Неожиданные мысли высказывал он и по национальному вопросу. Шовинистом он не был никак. Мольтке беспрестанно бранил Германию и немцев за отсутствие идеалов, за грубый материализм в политике, за лицемерие, за лживость. «Поистине, немецкий народ — жалкое стадо», — пишет он жене 5 марта 1904 года. Четырьмя годами ранее, в пору похода на Пекин, Мольтке замечает: «Об истинных причинах этой экспедиции лучше не распространяться. Если говорить откровенно, только из жадности мы и бросились на большой китайский пирог. Хотим строить железные дороги, разрабатывать копи, одним словом, наживать денежки. Мы ведем себя не лучше, чем англичане в Трансваале...»

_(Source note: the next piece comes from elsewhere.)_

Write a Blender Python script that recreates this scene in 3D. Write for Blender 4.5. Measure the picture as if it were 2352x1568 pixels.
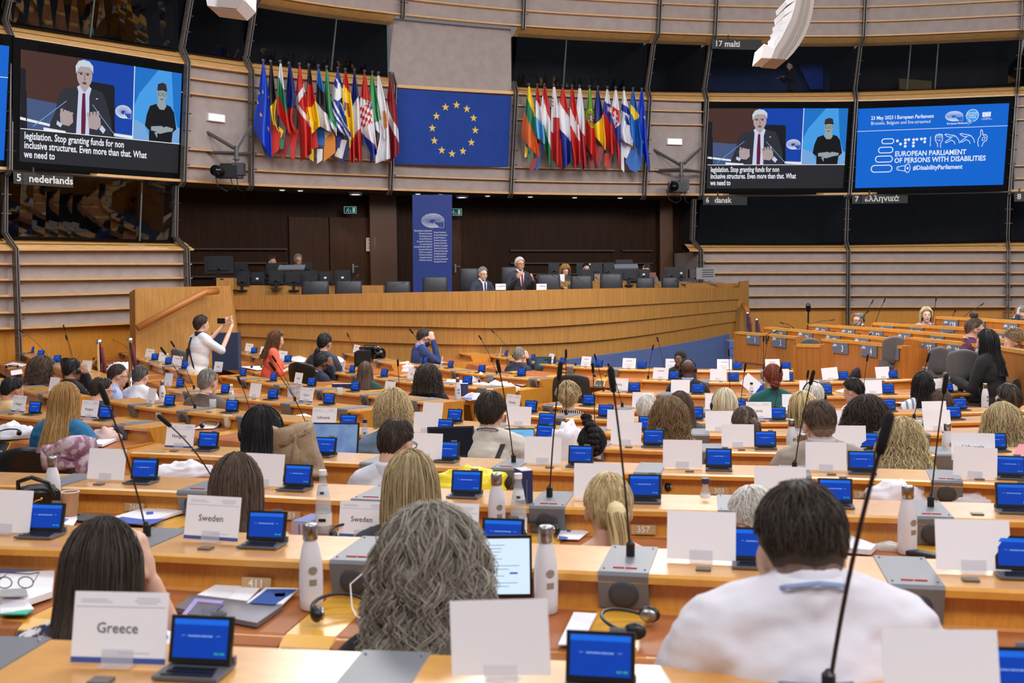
import bpy, bmesh, math, random
import numpy as np
from mathutils import Vector, Matrix
random.seed(7); RNG = np.random.default_rng(7)
for o in list(bpy.data.objects): bpy.data.objects.remove(o)
C = bpy.context.scene.collection
# ---------------------------------------------------------------- camera
FPX = 2500.0; CZ = 2.10
PITCH = math.atan((784-656)/FPX); ROLL = math.radians(0.6)
R0 = Vector((1,0,0)); F0 = Vector((0,math.cos(PITCH),-math.sin(PITCH))); U0 = Vector((0,math.sin(PITCH),math.cos(PITCH)))
CR = R0*math.cos(ROLL)-U0*math.sin(ROLL); CU = R0*math.sin(ROLL)+U0*math.cos(ROLL)
CAM = Vector((0,0,CZ))
cd = bpy.data.cameras.new('camera'); cam = bpy.data.objects.new('camera', cd); C.objects.link(cam)
cam.matrix_world = Matrix(((CR.x,CU.x,-F0.x,0),(CR.y,CU.y,-F0.y,0),(CR.z,CU.z,-F0.z,CZ),(0,0,0,1)))
cd.sensor_width = 36; cd.lens = FPX/2352*36; cd.clip_end = 200
cd.dof.use_dof = True; cd.dof.focus_distance = 11.0; cd.dof.aperture_fstop = 5.0
bpy.context.scene.camera = cam
# ---------------------------------------------------------------- world, lamps, exposure
sc = bpy.context.scene
w = bpy.data.worlds.new('hall_light'); sc.world = w; w.use_nodes = True
w.node_tree.nodes['Background'].inputs[0].default_value = (.95,.96,1,1); w.node_tree.nodes['Background'].inputs[1].default_value = 0.20
sc.view_settings.view_transform = 'Standard'; sc.view_settings.look = 'None'; sc.view_settings.gamma = 1
sc.view_settings.use_curve_mapping = False; sc.view_settings.exposure = -0.12
sc.cycles.max_bounces = 6; sc.cycles.glossy_bounces = 3; sc.cycles.transparent_max_bounces = 12; sc.cycles.adaptive_threshold = 0.03
def area(loc, tgt, sx, sy, power, col=(1,.985,.985)):
    l = bpy.data.lights.new('ceiling_and_fill_lamp', 'AREA'); l.shape = 'RECTANGLE'; l.size = sx; l.size_y = sy; l.energy = power; l.color = col
    o = bpy.data.objects.new('ceiling_and_fill_lamp', l); C.objects.link(o); o.location = loc
    o.rotation_euler = (Vector(tgt)-Vector(loc)).to_track_quat('-Z','Y').to_euler(); return o
for (x,y,z,p) in ((-6,-1,8.5,270),(2,-2,8.5,480),(9,1,8.5,360),(-5,8,9,250),(3,8,9,430),(11,8,9,400),(-4,15,9,230),(11,15,9,330)):
    area((x,y,z),(x*.8+.6,y+2.2,0),4.5,2.5,p)
for (x,p) in ((-2,460),(3.5,620),(9,420)):
    area((x,18.5,8.4),(x*.5+.5,9,1.0),3.6,1.6,p)
for (x,y,tx,ty,p) in ((-3,13,-4,24,150),(3,14,2.5,26,420),(10,13,12,26,420)):  # added fill lamps, not hall fittings, aimed outward to brighten the upper walls
    area((x,y,8.6),(tx,ty,4.6),3.6,1.6,p)
def P(x,y,d):      # point seen at photo pixel x,y whose distance in front of the camera, on the floor plan, is d
    r = F0 + CR*((x-1176)/FPX) + CU*((784-y)/FPX); return CAM + r*(d/r.y)
def PZ(x,y,z):
    r = F0 + CR*((x-1176)/FPX) + CU*((784-y)/FPX); return CAM + r*((z-CZ)/r.z)
def PY(x,y,Y):
    r = F0 + CR*((x-1176)/FPX) + CU*((784-y)/FPX); return CAM + r*(Y/r.y)
def px(v):
    q = Vector(v)-CAM; d = q.dot(F0); return 1176+FPX*q.dot(CR)/d, 784-FPX*q.dot(CU)/d, q.y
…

За печатью, и левой и правой, он следил очень внимательно. Того пренебрежения к общественному мнению, которое так характерно для нынешних государственных людей (даже в некоторых свободных странах), у генерала фон Мольтке не было совершенно. Похвала на страницах «Berliner Tageblatt» доставляла ему живейшую радость — комплиментами его на родине не избаловали. «У меня после маневров, «хорошая пресса», — пишет он в 1912 году, — газеты явно перестали считать меня дураком». Глава германской военной партии большой требовательностью не отличался. Человек он был вообще незлобивый. Не найти у него и ненависти к «врагам»: «наследственным», «историческим» и к врагам просто. Описывая жене свою заграничную поездку, он, например, очень лестно отзывается о Франции: «Удивительная страна! Во всем видно богатство, видна цивилизация...» «Париж был великолепен... Меня снова поразило величие этой столицы...» Англичан он, кажется, недолюбливал, но неизменно отдавал им должное. Настоящей же любовью генерала Гельмута фон Мольтке, по всей видимости, была Россия.